E — Expand. You take it to the next level. You’ve answered questions, which means you have new ones. You grow into the next opening.
You are in one of these phases right now. Whatever phase it is, it’s the right one. There’s no phase you should have skipped to.
How do you find your current location as an artist?
One question. That’s all this takes.
What season am I in right now?
Not which season you want to be in. Not which season you think you should be in. Where are you actually?
That’s you giving your map a starting point. And once you have that, everything else can start to fall into place.
Somewhere out there is a version of you who has already done the thing you’re working toward. She started exactly where you are right now. She went through the messy middle. She came out on the other side with work she’s proud
of and a practice that’s fulfilling.
She’s not waiting for you to figure it out. She’s already there. And all the work you’re doing right now (the noticing, the showing up, the small risks) is moving you toward her.
Frequently Asked Questions
Why do I feel stuck in my art practice?
Most artists who feel stuck have pushed themselves into what I call the Ring of Terror: too far outside their comfort zone, too fast, without realizing it. When your nervous system is overwhelmed, your inner critic gets loud and
forward motion stops. The way through isn’t to push harder. It’s to come back into your Circle of Comfort, actually rest there, and go back out again once you’re resourced.
Is it okay to stop making art and rest?
Yes. Rest is one of the four seasons of an art practice and it has its own legitimate, necessary place on the map.
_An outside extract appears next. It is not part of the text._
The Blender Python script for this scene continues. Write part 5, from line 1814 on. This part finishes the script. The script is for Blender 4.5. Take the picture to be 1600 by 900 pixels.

Just like winter in nature isn’t the absence of growth, rest in your practice is often where integration and
preparation happen beneath the surface. You are not a less serious artist because you’re in a rest season. You’re in the rest season.
What’s the difference between the Growth Zone and the Ring of Terror?
The Growth Zone is a productive stretch: uncomfortable, but not overwhelming. Your nervous system stays regulated. The Ring of Terror is where you’ve gone too far or too fast. Your nervous system shuts down, the inner critic
takes over, and you may freeze entirely. The signal that you’ve crossed from one to the other is usually the inner critic getting very loud, or finding yourself completely unable to start.
How do I know which season of my art practice I’m in?
Ask yourself where most of your energy is going right now. If it’s toward the canvas (making new work, experimenting, building) you’re in the making season. If it’s toward showing or sharing (posting, submitting, letting people
see the work) you’re in the sharing season. If it’s toward the business side (pricing, sales, galleries) you’re in the selling season. And if your whole system is asking for recovery and you’re not actively doing any of the others,
you’re in the rest season. All four are valid.
What is the CREATE Spiral and how does it apply to my painting practice?
The CREATE Spiral (Curiosity, Resistance, Explore, Absorb, Trust, Expand) is a description of the creative cycle every artist moves through naturally. It’s not a system to follow. It’s a map of what’s already happening. The most
useful thing it does is normalize resistance (it appears in every cycle, for every artist) and validate the quieter phases like Absorb, where nothing visible seems to be happening but real integration is underway.